Return the material word for word. Do not include pictures.
start
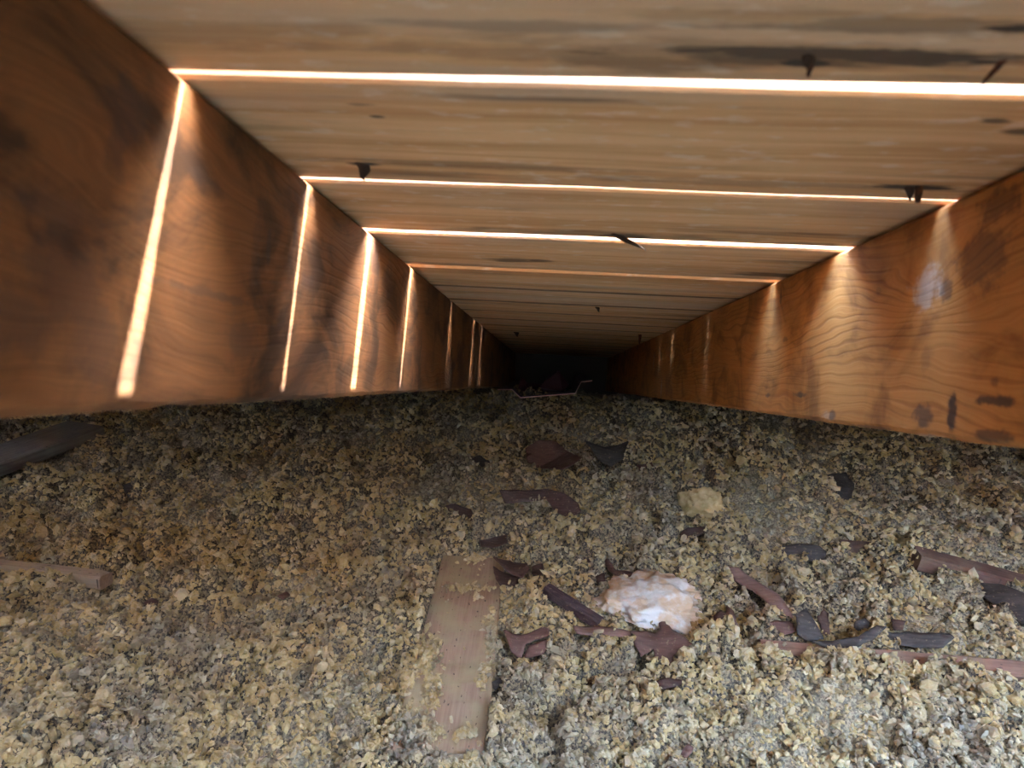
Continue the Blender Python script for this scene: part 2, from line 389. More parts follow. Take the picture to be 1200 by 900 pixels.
# ------------------------------------------------------------------ litter lying on the fill
LITTER = []      # (polygon xy, plane point, normal, clearance, keep) : the fill is pressed down below these
def sd_poly(x, y, poly):
    d = np.full(x.shape, 9.0); ins = np.zeros(x.shape, bool); n = len(poly)
    for i in range(n):
        ax, ay = poly[i]; bx, by = poly[(i + 1) % n]; ex, ey = bx - ax, by - ay
        t = np.clip(((x - ax) * ex + (y - ay) * ey) / (ex * ex + ey * ey + 1e-12), 0, 1)
        d = np.minimum(d, np.hypot(x - ax - t * ex, y - ay - t * ey))
        c = (ay > y) != (by > y)
        ins ^= c & (x < (bx - ax) * (y - ay) / (by - ay + 1e-12) + ax)
    return np.where(ins, -d, d)
def bz(x, y): return float(base(np.array([x]), np.array([y]))[0])
def ground(px, py, lift=0.0):            # where the sight line meets the swells
    z = Z0
    for _ in range(12):
        p = hit0(px, py, z); z = .5 * z + .5 * (bz(p.x, p.y) + lift)
    return hit0(px, py, z)

def brown(name, c0, c1, rough=.7):
    n = NT(name); p = n.coord(); x, y, z = n.xyz(p)[:3]
    a = n.noise(n.vec(n.f('MULTIPLY', x, 40), n.f('MULTIPLY', y, 220), n.f('MULTIPLY', z, 100)), 1.0, 5, .6, .4)
    c = n.mix(n.sm(a, .3, .7), c0, c1)
    c = n.mix(n.f('MULTIPLY', n.sm(n.noise(p, 160, 3), .6, .72), .5), c, (.34, .27, .15))
    n.set('Base Color', c); n.set('Roughness', rough); n.bump(a, .4, .001)
    return n.m
M_red = brown('red_brown_felt', (.115, .062, .048), (.17, .095, .074))
M_dkb = brown('dark_brown_felt', (.068, .039, .031), (.118, .071, .057))
M_grey = brown('charcoal_felt', (.046, .039, .035), (.090, .077, .068))
M_pale = brown('dusty_brown_felt', (.21, .125, .10), (.30, .19, .155))
M_purp = brown('dark_stick', (.045, .030, .034), (.11, .075, .075), .55)

def flake(name, outline, mat, label, cat, lift=.012, th=.0022, tilt=(0, 0), curl=0.0, curl_dir=0.0, group=None, fold=None):
    """a thin torn sheet: outline in pixels laid on a (tilted) plane over the fill"""
    cx = sum(p[0] for p in outline) / len(outline); cy = sum(p[1] for p in outline) / len(outline)
    c = ground(cx, cy, max(lift + .006, .026)); nrm = Vector((tilt[0], tilt[1], 1)).normalized()
    pts = [on_plane(px, py, c, nrm) for px, py in outline]
    e1 = Vector((1, 0, 0)); e1 = (e1 - nrm * e1.dot(nrm)).normalized(); e2 = nrm.cross(e1)
    rr = random.Random(len(LITTER) * 13 + 5)
    dense = []
    for i in range(len(pts)):                                        # ragged rim
        a, b = pts[i], pts[(i + 1) % len(pts)]; m = max(2, int((b - a).length / .006))
        for k in range(m):
            q = a.lerp(b, k / m); s = 0 if k == 0 else .0006
            dense.append(q + e1 * rr.gauss(0, s) + e2 * rr.gauss(0, s))
    loc = [((q - c).dot(e1), (q - c).dot(e2)) for q in dense]
    bm = bmesh.new(); vs = [bm.verts.new((u, v, 0)) for u, v in loc]
    f = bm.faces.new(vs); bmesh.ops.triangulate(bm, faces=[f])
    for _ in range(2):
        bmesh.ops.subdivide_edges(bm, edges=[e for e in bm.edges if e.calc_length() > .008], cuts=1)
        bmesh.ops.triangulate(bm, faces=bm.faces[:])
    size = max(math.hypot(u, v) for u, v in loc)
    cd = (math.cos(curl_dir), math.sin(curl_dir)); s1, s2 = rr.uniform(0, 9), rr.uniform(0, 9)
    for v in bm.verts:
        t = (v.co.x * cd[0] + v.co.y * cd[1]) / size
        v.co.z = curl * size * t * t + size * .05 * (math.sin(v.co.x / size * 3 + s1) + math.sin(v.co.y / size * 4 + s2))
        if fold: v.co.z += fold[1] * max(0, (v.co.x * math.cos(fold[0]) + v.co.y * math.sin(fold[0])) - fold[2] * size)
    bmesh.ops.recalc_face_normals(bm, faces=bm.faces)
    if sum(f.normal.z for f in bm.faces) < 0: bmesh.ops.reverse_faces(bm, faces=bm.faces)
    me = bpy.data.meshes.new(name); bm.to_mesh(me); bm.free(); me.shade_smooth()
    M = Matrix.Translation(c) @ Matrix((e1, e2, nrm)).transposed().to_4x4()
    o = link(name, me, mat, None, M)
    md = o.modifiers.new('thickness', 'SOLIDIFY'); md.thickness = th; md.offset = -1
    LITTER.append(([(p.x, p.y) for p in pts], c, nrm, th + .003 + size * .08, 0.01))
    return setp(o, label, cat, group)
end
- [TASK RESULT]
Continue the Blender Python script for this scene: part 2, from line 389. More parts follow. Take the picture to be 1200 by 900 pixels.
# ------------------------------------------------------------------ litter lying on the fill
LITTER = []      # (polygon xy, plane point, normal, clearance, keep) : the fill is pressed down below these
def sd_poly(x, y, poly):
    d = np.full(x.shape, 9.0); ins = np.zeros(x.shape, bool); n = len(poly)
    for i in range(n):
        ax, ay = poly[i]; bx, by = poly[(i + 1) % n]; ex, ey = bx - ax, by - ay
        t = np.clip(((x - ax) * ex + (y - ay) * ey) / (ex * ex + ey * ey + 1e-12), 0, 1)
        d = np.minimum(d, np.hypot(x - ax - t * ex, y - ay - t * ey))
        c = (ay > y) != (by > y)
        ins ^= c & (x < (bx - ax) * (y - ay) / (by - ay + 1e-12) + ax)
    return np.where(ins, -d, d)
def bz(x, y): return float(base(np.array([x]), np.array([y]))[0])
def ground(px, py, lift=0.0):            # where the sight line meets the swells
    z = Z0
    for _ in range(12):
        p = hit0(px, py, z); z = .5 * z + .5 * (bz(p.x, p.y) + lift)
    return hit0(px, py, z)

def brown(name, c0, c1, rough=.7):
    n = NT(name); p = n.coord(); x, y, z = n.xyz(p)[:3]
    a = n.noise(n.vec(n.f('MULTIPLY', x, 40), n.f('MULTIPLY', y, 220), n.f('MULTIPLY', z, 100)), 1.0, 5, .6, .4)
    c = n.mix(n.sm(a, .3, .7), c0, c1)
    c = n.mix(n.f('MULTIPLY', n.sm(n.noise(p, 160, 3), .6, .72), .5), c, (.34, .27, .15))
    n.set('Base Color', c); n.set('Roughness', rough); n.bump(a, .4, .001)
    return n.m
M_red = brown('red_brown_felt', (.115, .062, .048), (.17, .095, .074))
M_dkb = brown('dark_brown_felt', (.068, .039, .031), (.118, .071, .057))
M_grey = brown('charcoal_felt', (.046, .039, .035), (.090, .077, .068))
M_pale = brown('dusty_brown_felt', (.21, .125, .10), (.30, .19, .155))
M_purp = brown('dark_stick', (.045, .030, .034), (.11, .075, .075), .55)

def flake(name, outline, mat, label, cat, lift=.012, th=.0022, tilt=(0, 0), curl=0.0, curl_dir=0.0, group=None, fold=None):
    """a thin torn sheet: outline in pixels laid on a (tilted) plane over the fill"""
    cx = sum(p[0] for p in outline) / len(outline); cy = sum(p[1] for p in outline) / len(outline)
    c = ground(cx, cy, max(lift + .006, .026)); nrm = Vector((tilt[0], tilt[1], 1)).normalized()
    pts = [on_plane(px, py, c, nrm) for px, py in outline]
    e1 = Vector((1, 0, 0)); e1 = (e1 - nrm * e1.dot(nrm)).normalized(); e2 = nrm.cross(e1)
    rr = random.Random(len(LITTER) * 13 + 5)
    dense = []
    for i in range(len(pts)):                                        # ragged rim
        a, b = pts[i], pts[(i + 1) % len(pts)]; m = max(2, int((b - a).length / .006))
        for k in range(m):
            q = a.lerp(b, k / m); s = 0 if k == 0 else .0006
            dense.append(q + e1 * rr.gauss(0, s) + e2 * rr.gauss(0, s))
    loc = [((q - c).dot(e1), (q - c).dot(e2)) for q in dense]
    bm = bmesh.new(); vs = [bm.verts.new((u, v, 0)) for u, v in loc]
    f = bm.faces.new(vs); bmesh.ops.triangulate(bm, faces=[f])
    for _ in range(2):
        bmesh.ops.subdivide_edges(bm, edges=[e for e in bm.edges if e.calc_length() > .008], cuts=1)
        bmesh.ops.triangulate(bm, faces=bm.faces[:])
    size = max(math.hypot(u, v) for u, v in loc)
    cd = (math.cos(curl_dir), math.sin(curl_dir)); s1, s2 = rr.uniform(0, 9), rr.uniform(0, 9)
    for v in bm.verts:
        t = (v.co.x * cd[0] + v.co.y * cd[1]) / size
        v.co.z = curl * size * t * t + size * .05 * (math.sin(v.co.x / size * 3 + s1) + math.sin(v.co.y / size * 4 + s2))
        if fold: v.co.z += fold[1] * max(0, (v.co.x * math.cos(fold[0]) + v.co.y * math.sin(fold[0])) - fold[2] * size)
    bmesh.ops.recalc_face_normals(bm, faces=bm.faces)
    if sum(f.normal.z for f in bm.faces) < 0: bmesh.ops.reverse_faces(bm, faces=bm.faces)
    me = bpy.data.meshes.new(name); bm.to_mesh(me); bm.free(); me.shade_smooth()
    M = Matrix.Translation(c) @ Matrix((e1, e2, nrm)).transposed().to_4x4()
    o = link(name, me, mat, None, M)
    md = o.modifiers.new('thickness', 'SOLIDIFY'); md.thickness = th; md.offset = -1
    LITTER.append(([(p.x, p.y) for p in pts], c, nrm, th + .003 + size * .08, 0.01))
    return setp(o, label, cat, group)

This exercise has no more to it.